▶ **Raw data**:
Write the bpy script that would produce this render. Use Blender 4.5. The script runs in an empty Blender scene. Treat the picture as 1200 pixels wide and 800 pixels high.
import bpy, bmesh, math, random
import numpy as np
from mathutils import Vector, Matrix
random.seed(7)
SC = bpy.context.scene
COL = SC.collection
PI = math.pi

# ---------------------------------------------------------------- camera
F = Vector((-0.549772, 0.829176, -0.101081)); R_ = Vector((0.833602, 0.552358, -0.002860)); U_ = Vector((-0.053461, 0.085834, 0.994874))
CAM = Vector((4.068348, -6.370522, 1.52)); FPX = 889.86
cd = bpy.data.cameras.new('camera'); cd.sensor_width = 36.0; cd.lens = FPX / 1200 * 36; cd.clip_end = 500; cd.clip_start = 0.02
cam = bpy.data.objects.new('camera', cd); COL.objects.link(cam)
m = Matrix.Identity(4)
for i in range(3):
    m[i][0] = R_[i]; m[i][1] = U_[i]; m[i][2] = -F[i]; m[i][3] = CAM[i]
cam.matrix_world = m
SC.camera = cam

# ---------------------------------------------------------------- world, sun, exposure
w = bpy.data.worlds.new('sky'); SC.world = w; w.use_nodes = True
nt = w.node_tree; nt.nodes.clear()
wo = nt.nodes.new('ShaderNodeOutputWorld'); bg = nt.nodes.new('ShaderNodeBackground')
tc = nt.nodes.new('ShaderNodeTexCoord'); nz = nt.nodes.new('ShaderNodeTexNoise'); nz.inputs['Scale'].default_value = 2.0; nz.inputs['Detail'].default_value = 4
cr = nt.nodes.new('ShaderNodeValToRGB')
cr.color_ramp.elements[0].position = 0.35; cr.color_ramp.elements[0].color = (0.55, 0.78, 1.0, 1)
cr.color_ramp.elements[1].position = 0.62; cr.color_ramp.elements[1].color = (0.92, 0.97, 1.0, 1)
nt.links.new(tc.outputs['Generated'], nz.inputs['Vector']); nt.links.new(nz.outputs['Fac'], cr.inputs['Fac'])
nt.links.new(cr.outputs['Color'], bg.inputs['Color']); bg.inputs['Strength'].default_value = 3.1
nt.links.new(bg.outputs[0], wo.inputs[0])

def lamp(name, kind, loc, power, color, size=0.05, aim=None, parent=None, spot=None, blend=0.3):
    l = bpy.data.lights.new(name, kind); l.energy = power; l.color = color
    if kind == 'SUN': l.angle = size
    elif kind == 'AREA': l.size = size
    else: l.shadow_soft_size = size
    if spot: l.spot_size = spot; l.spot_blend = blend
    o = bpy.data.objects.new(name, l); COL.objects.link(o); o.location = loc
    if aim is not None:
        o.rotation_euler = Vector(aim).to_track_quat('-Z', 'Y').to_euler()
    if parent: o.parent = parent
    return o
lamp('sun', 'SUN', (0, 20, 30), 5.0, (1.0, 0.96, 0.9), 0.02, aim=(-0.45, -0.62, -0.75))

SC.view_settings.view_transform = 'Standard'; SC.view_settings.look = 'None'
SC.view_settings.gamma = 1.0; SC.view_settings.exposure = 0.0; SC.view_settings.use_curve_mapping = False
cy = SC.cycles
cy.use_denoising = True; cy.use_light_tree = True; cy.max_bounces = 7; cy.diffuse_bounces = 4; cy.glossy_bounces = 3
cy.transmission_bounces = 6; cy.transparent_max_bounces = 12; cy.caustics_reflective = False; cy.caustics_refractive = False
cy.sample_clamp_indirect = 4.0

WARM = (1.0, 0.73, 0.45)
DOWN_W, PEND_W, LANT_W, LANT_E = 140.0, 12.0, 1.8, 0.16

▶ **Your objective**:
Say how many lines of the data include the string "scene". Nothing other than the number should be given.

▶ **Written response**:
2